How to measure whether a discrete distribution is uniform or not?

Question

Say I have two vectors [1,2,1,2,2] and [1,2,1,1,1]. The number at each dimension is the frequency of one element. How do I measure whether these two vectors are close to the uniform distribution? I know if this is continuous values, I can calculate the entropy of the two vectors. The one with higher entropy is closer to a uniform distribution. But now I am solving a discrete optimization problem so I can only use integer values.

Currently, I am thinking calculating the value max([1,2,1,2,2]) - min([1,2,1,2,2]). The vector with the lower score is closer to the uniform distribution. Is there a better method?

Answer 1

Your suggestion should work.

I'm going to make another suggestion, which also yields an integer value for the discrepancy from uniformity. As indicated in comments, we don't really have enough information to say whether it's better for your application.

The usual chi-squared goodness of fit statistic is $\sum_i (O_i-E_i)^2/E_i$ (where $O_i$ is the observed count in category $i$ and $E_i$ is the expected count). When used for deviation from perfect uniformity, $E_i=N/k$, where $N=\sum_i O_i$ is the total count and $k$ is the number of categories.

This chi-squared statistic from uniformity is also related to the simple variance of the counts.

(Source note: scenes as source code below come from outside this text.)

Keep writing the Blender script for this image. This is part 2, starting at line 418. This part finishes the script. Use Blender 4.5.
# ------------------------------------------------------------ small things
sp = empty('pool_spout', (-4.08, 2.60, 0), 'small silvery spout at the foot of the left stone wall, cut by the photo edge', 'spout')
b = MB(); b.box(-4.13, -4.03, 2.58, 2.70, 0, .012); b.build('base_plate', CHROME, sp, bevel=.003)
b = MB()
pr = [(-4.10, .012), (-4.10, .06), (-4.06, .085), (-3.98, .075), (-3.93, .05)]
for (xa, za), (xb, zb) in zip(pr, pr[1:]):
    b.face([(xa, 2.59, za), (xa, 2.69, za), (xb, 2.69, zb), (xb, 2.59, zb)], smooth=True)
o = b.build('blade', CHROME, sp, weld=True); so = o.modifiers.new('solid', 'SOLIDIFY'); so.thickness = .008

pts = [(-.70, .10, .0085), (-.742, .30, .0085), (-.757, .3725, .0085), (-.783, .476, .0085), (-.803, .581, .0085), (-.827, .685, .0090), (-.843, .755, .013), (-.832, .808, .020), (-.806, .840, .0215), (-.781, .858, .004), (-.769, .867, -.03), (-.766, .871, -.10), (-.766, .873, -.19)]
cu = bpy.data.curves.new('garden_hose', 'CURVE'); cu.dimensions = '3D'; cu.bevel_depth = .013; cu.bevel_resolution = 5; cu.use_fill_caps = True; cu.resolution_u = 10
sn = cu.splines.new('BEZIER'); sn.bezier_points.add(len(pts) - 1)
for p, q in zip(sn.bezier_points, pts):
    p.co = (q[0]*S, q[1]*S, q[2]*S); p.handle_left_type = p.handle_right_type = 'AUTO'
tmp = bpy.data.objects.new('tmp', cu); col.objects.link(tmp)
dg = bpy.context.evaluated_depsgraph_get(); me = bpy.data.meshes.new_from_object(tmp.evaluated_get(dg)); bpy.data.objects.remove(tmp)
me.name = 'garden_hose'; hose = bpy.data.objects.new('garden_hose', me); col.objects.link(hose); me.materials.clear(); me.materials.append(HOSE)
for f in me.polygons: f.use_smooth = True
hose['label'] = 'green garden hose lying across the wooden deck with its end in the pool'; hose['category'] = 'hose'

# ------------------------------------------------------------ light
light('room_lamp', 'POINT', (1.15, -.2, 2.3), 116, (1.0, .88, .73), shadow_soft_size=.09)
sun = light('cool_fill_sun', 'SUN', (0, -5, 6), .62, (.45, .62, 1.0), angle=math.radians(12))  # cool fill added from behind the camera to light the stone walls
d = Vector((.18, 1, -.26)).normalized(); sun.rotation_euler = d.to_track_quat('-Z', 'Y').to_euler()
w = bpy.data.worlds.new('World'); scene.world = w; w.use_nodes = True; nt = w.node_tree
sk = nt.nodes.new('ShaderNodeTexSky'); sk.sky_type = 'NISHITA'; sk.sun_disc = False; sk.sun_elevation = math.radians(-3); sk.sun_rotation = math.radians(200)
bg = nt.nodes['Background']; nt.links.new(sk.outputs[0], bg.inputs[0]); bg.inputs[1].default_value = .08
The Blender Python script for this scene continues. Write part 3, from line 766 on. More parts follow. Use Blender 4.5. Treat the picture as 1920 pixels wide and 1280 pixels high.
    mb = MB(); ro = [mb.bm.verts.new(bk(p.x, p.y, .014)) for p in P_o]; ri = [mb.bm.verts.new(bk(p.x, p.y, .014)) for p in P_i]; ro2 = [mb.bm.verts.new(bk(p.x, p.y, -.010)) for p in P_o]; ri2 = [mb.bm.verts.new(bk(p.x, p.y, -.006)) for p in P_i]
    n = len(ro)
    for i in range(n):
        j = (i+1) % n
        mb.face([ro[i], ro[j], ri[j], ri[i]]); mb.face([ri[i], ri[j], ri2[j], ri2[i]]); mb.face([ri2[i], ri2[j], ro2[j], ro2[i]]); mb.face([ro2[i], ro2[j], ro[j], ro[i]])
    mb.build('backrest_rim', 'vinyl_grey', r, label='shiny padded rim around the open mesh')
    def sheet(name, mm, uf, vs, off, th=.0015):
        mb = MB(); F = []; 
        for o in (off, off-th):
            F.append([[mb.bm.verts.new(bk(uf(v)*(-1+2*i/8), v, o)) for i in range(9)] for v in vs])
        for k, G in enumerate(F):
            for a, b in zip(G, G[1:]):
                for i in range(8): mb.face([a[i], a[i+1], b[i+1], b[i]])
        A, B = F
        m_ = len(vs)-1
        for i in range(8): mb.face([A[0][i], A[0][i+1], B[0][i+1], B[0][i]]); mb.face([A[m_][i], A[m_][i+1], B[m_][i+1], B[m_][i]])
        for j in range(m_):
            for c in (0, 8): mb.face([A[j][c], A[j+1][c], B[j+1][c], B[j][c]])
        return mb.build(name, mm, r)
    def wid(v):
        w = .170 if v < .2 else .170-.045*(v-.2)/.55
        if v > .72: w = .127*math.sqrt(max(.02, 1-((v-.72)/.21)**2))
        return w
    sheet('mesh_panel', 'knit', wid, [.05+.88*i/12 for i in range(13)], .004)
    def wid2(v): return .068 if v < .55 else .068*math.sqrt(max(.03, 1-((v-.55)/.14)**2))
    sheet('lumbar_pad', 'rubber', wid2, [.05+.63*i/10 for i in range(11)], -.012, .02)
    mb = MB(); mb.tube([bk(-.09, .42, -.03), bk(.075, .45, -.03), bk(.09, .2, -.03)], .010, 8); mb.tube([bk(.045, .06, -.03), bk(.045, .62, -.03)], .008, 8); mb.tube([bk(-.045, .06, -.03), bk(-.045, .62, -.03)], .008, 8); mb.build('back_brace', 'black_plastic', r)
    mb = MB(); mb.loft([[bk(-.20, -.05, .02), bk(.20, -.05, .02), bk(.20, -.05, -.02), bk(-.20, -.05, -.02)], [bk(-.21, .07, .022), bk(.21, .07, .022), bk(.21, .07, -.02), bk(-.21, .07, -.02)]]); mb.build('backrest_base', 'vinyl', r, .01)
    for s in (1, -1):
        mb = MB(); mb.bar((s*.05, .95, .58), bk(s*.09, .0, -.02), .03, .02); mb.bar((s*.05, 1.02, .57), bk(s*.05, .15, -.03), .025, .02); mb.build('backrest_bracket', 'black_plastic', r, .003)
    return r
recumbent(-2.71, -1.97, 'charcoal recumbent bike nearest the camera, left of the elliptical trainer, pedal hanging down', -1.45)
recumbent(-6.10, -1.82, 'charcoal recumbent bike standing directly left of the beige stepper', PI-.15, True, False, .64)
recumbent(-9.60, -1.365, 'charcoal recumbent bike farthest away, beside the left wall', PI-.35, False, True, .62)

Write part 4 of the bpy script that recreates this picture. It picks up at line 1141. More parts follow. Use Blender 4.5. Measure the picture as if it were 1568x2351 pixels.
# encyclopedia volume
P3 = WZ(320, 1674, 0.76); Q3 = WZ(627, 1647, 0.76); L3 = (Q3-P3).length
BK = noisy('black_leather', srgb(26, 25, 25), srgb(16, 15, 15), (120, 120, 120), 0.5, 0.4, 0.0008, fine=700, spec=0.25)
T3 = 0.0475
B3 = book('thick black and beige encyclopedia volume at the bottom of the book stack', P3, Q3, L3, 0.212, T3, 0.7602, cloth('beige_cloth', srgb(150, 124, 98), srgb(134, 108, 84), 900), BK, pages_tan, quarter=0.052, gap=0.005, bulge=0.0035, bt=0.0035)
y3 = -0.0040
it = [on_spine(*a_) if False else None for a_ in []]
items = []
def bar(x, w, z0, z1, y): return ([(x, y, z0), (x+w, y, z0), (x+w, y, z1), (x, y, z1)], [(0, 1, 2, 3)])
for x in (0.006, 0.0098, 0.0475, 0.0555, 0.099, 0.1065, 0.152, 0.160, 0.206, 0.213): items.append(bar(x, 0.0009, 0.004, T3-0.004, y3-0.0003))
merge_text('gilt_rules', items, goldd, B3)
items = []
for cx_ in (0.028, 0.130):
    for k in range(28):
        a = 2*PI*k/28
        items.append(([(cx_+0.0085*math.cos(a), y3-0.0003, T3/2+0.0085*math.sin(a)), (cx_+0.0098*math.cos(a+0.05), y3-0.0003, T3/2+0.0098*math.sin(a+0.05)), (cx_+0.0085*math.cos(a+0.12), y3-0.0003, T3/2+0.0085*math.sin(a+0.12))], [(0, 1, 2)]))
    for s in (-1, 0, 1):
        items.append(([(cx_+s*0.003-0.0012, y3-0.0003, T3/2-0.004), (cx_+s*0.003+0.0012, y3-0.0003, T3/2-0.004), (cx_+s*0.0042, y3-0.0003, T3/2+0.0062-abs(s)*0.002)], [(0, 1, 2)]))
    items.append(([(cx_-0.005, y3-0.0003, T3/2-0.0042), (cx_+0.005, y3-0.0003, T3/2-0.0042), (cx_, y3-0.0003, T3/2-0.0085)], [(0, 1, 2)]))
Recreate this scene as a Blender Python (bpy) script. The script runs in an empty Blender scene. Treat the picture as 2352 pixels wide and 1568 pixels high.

Note that this statistic simplifies in the uniformity case, as follows:

\begin{eqnarray} \sum_i (O_i-E_i)^2/E_i &=& \sum_i (O_i-N/k)^2/(N/k)\\ &=& \frac{k}{N} \sum_i (O_i-N/k)^2\\ &=& \frac{k}{N} \sum_i [O_i^2-2N/k\cdot O_i+(N/k)^2]\\ &=& \frac{k}{N} [\sum_i O_i^2-2N/k \sum_i O_i+\sum_i (N/k)^2)]\\ &=& \frac{k}{N} [\sum_i O_i^2-2N/k\cdot N+ k\cdot(N/k)^2)]\\ &=& (\frac{k}{N} \sum_i O_i^2)-2N+ N\\ &=& (\frac{k}{N} \sum_i O_i^2)-N \end{eqnarray}

A simple linear rescaling of the chi-squared statistic is then $\sum_i O_i^2$, which will be integer-valued.

With $r={N\mod k}$, you could compute the smallest possible such value by putting $\lfloor N/k\rfloor$ (the average count rounded down) into $k-r$ bins and $\lceil N/k \rceil$ (the same, rounded up) into $r$ bins. It would be reasonable - but not necessary - to subtract the sum of squared counts for this arrangement from the above sum of squared counts. This would give an arrangement like $[1,2,1,2,2]$ get the value $0$, since it cannot be made smaller. If you'd like such an arrangement to get a non-zero value, the value of $\sum O_i^2$ under exactly equal allocation is $N^2/k$, but this won't be an integer in such cases, so you'd need to round that down before subtracting from $\sum O_i^2$ (rounding down would mean the difference $(\sum O_i^2)-\lfloor N^2/k\rfloor$ would only be exactly zero when the spread was perfectly uniform).

Answer 2

You can just as well use entropy in the discrete case as in the continuous case. The discrete uniform distribution on, say, $\{ 1,2,\dotsc,n \}$ also maximizes entropy among all distributions on that same support. Note that it does not matter if that support set is integers on just indices into some discrete set $\{ x_1, x_2, \dotsc, x_n \}$ since the entropy $$ H=-\sum_i p_i \log p_i $$ does not involve at all the actual values in the support set. That is an important difference from the continuous entropy $-\int f(x)\log f(x)\; dx$ which actually uses the values in the support via the differential $d x$.

So just use entropy, but there are also other possibilities.